Monday, September 28, 2009

Encouraging Active Participation in Preschoolers

 “Courage is doing what you're afraid to do. There can be no courage unless you're scared.”
Eddie Rickenbacker, World War 1 hero

I love positivism. It comforts me like a warm blanket. Within the preschool learning environment, one way to inject it immediately is through applause. Yes, applause. In my classroom we clap and cheer for one another constantly and for everything. We also take it a step further. Within the curriculum we will clap for the heroines in the stories we read, the coats we have managed to put on, the sticky little hands we have washed…The children are learning to notice and to respond to one another in positive ways. Individually and as a group.
I recall a little boy in my three’s class. He’s name was Marcus, and he loved ketchup. He elected on his own not to speak at preschool, but today was the day he decided to talk.
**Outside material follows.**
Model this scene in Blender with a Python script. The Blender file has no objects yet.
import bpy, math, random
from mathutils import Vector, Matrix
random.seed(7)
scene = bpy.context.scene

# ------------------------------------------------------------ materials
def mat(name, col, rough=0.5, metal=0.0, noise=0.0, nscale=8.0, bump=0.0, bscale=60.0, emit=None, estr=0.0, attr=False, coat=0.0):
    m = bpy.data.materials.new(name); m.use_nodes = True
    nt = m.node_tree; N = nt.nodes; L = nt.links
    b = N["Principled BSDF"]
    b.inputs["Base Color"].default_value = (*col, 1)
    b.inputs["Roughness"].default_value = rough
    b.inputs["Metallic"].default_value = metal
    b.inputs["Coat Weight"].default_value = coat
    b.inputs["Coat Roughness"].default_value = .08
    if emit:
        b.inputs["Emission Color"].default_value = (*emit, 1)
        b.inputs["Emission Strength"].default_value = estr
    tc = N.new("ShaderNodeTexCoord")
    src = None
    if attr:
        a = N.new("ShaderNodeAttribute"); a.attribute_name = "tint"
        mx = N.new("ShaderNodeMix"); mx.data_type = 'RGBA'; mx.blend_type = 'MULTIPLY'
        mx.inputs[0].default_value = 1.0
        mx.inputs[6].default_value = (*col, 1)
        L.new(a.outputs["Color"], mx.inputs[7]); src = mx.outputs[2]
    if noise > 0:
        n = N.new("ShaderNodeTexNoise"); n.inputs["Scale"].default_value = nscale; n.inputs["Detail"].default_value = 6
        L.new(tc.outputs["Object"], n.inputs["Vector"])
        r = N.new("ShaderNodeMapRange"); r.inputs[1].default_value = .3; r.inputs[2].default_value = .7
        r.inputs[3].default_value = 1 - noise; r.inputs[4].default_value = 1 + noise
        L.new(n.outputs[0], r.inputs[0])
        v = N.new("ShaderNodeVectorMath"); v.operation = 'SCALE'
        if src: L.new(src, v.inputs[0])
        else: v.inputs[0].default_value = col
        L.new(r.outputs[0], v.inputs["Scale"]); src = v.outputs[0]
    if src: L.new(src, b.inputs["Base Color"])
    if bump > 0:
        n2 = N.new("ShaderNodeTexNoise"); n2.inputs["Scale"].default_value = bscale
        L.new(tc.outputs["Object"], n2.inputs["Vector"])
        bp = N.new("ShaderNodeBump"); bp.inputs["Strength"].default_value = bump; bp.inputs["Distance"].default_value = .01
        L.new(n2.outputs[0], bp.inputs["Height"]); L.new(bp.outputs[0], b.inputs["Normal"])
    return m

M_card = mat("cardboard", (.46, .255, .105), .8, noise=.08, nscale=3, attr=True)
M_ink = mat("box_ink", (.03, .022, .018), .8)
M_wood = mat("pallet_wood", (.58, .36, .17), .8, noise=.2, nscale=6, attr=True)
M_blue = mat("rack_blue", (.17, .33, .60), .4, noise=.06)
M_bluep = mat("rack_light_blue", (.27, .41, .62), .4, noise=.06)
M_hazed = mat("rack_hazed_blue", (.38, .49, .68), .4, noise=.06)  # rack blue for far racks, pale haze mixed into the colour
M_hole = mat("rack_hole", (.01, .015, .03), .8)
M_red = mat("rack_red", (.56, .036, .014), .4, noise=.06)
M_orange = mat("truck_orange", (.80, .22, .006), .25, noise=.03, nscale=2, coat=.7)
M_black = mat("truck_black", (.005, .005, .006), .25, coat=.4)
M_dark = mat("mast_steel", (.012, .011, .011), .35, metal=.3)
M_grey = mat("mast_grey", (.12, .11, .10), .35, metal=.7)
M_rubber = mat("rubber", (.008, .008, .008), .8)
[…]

One day we were all sitting at the snack table and he let out a low soft whisper, “Please, I have ketchup, please”.
Everyone froze. Some children even froze with spoonfuls of cheesy mac still in their chubby cheeks. Finally, Mei-Mei broke the silence, “Wow! You talk! Let’s clap for the man!” We all began to clap and cheer. Marcus smiled a big Cheshire Cat grin as he stood up and bowed. “Hey!” I suggested, “Marcus, may we show you how happy we are for you by giving you a ‘standing ovation’?” Marcus nodded in approval. I explained to the children that when you stand up and clap for somebody that means you think they did something great. They all agreed, and it was the start of something wonderful! At our circle time gatherings, we had children regularly report accomplishments that needed ‘standing ovations’. It built such a sense of community in the classroom; to see children so young learning to encourage one another to overcome heartbreaking obstacles in their lives. For children so small, it is such a great and wonderful thing!

2 comments:

Dan Gurney said...

This is a wonderful story. Encouraging children to speak is very important work, especially for the reticent child. In my classroom we use applause, cheers, and "hip-hip-hoorays" on a regular basis.

Barbra Stephens said...

He is quite a talker, now. Amazing what a little encouragement will do! I have to say, the class as a whole really loves to encourage each other!